Despite a stirring 3-2 victory over favourites Barcelona in Tuesday’s Champions League semi-final second leg, Bayern’s quest for a place in this season’s big European final is over following a 5-3 aggregate defeat to the star-studded Catalans. Pep Guardiola’s men put up a valiant fight against the Spanish champions-elect but the burden of last week’s 3-0 away reverse and Barça’s deadly attacking power proved too much over the last four double-header.
The 70,000 full house at the Allianz Arena saw a fast and furious opening including the early goal the home team craved, scored after just seven minutes by Mehdi Benatia. The growing euphoria in the stadium was extinguished just eight minutes later when Neymar tapped in the equaliser, and the Brazilian piled on the agony with his side’s second after 29 minutes.
FCB refused to give up and classy Barça keeper Marc-Andre ter Stegen clawed a Robert Lewandowski effort off the line, but the Pole went one better just short of the hour with a very well-taken equaliser. Thomas Müller restored his side’s lead a quarter of an hour from time but Barça parked the bus and the Reds were left with a narrow but ultimately fruitless win.
With the biggest European prize slipping agonisingly out of reach, the Bavarians have just two more matches this term, starting with the trip to relegation-threatened SC Freiburg on Saturday afternoon.
Unchanged line-ups
Compared to the weekend meeting with Augsburg, Guardiola made four changes to his team with Manuel Neuer, Rafinha, Mehdi Benatia and Xabi Alonso back in the side for former Barça man Pepe Reina, Mitch Weiser, Dante and Mario Götze. The quartet were joined on the bench by Javi Martinez and fit-again Sebastian Rode, but Arjen Robben, Franck Ribery and David Alaba were still absent injured.
The German champions lined up just as they did at Camp Nou six days ago with Neuer in goal, Rafinha, Jerome Boateng, Benatia and Juan Bernat in a back four, Alonso in the holding position, captain Philipp Lahm, ex-Barcelona starlet Thiago and Bastian Schweinsteiger in midfield, and Lewandowski and Müller up front.
Visiting coach Luis Enrique also fielded a line-up unchanged from the first leg featuring the fearsome front three of Lionel Messi, Luis Suarez and Neymar.

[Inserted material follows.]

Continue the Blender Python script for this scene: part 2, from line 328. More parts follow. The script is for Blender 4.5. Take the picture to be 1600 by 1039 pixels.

Mehdi on target, Neymar too
After English referee Mark Clattenburg whistled play underway, the sides tore into each other from the off with chances at either end for Müller and Ivan Rakitic, but Neuer made a fine save from the ex-Schalke man. FCB pushed on and had the precious opening goal they wanted with only seven minutes on the clock when the unmarked Benatia headed Alonso’s corner past ter Stegen in the visiting goal.
Lewandowski and Müller combined well and Schweinsteiger flashed a drive just too high, but Munich’s great start was ruined on the quarter-hour when Messi’s sublime pass behind the defence allowed Suarez to tee up Neymar for a tap-in and set FCB the monumental task of scoring at least four more goals.
Despite the sense of deflated expectation filling the ground Guardiola’s troops stuck to the task and ter Stegen was kept busy dealing with efforts from Müller, Lewandowski and Müller again after a lovely Thiago run. However, danger was ever-present at the other end too and Neuer saved smartly from Messi, but the keeper was powerless to prevent Neymar handing his side a 29th-minute lead from another Suarez assist.
It was a killer blow, but the crowd responded magnificently and Bayern threatened again towards the end of the first half, ter Stegen tipping a Schweinsteiger header over the bar and then somehow clawing Lewandowski’s effort off the line after only half-blocking the Pole’s initial shot, before Benatia steered a header wide.
FCB turn it round after half-time
The second half began with the sides cagily feeling each other out and a marked drop in the tempo of the contest, but Bernat signalled Bayern’s continuing attacking intent with a skidding low drive on 56 minutes, and Lewandowski levelled the scores with a terrific finish three minutes later from Lahm’s weighted pass, the Pole leaving Argentine enforcer Javier Mascherano sprawling before slotting past ter Stegen.
Müller’s shot on the turn slid wide of the target and Lahm failed to get a shot away after determined work by Lewandowski, before the captain gave way to Rode midway through the second period. Guardiola’s side were playing all the football now and Müller netted from 20 yards in the 74th minute after a neat move and Schweinsteiger’s unselfish lay-off.
Lewandowski was proving a real handful now but with a Spanish league title decider on the horizon Barça had clearly decided to settle for the narrow defeat on the night and pulled men back. Martinez and Götze replaced Schweinsteiger and Müller at the end before FCB’s European campaign for this term ended when Mr Clattenburg blew the final whistle.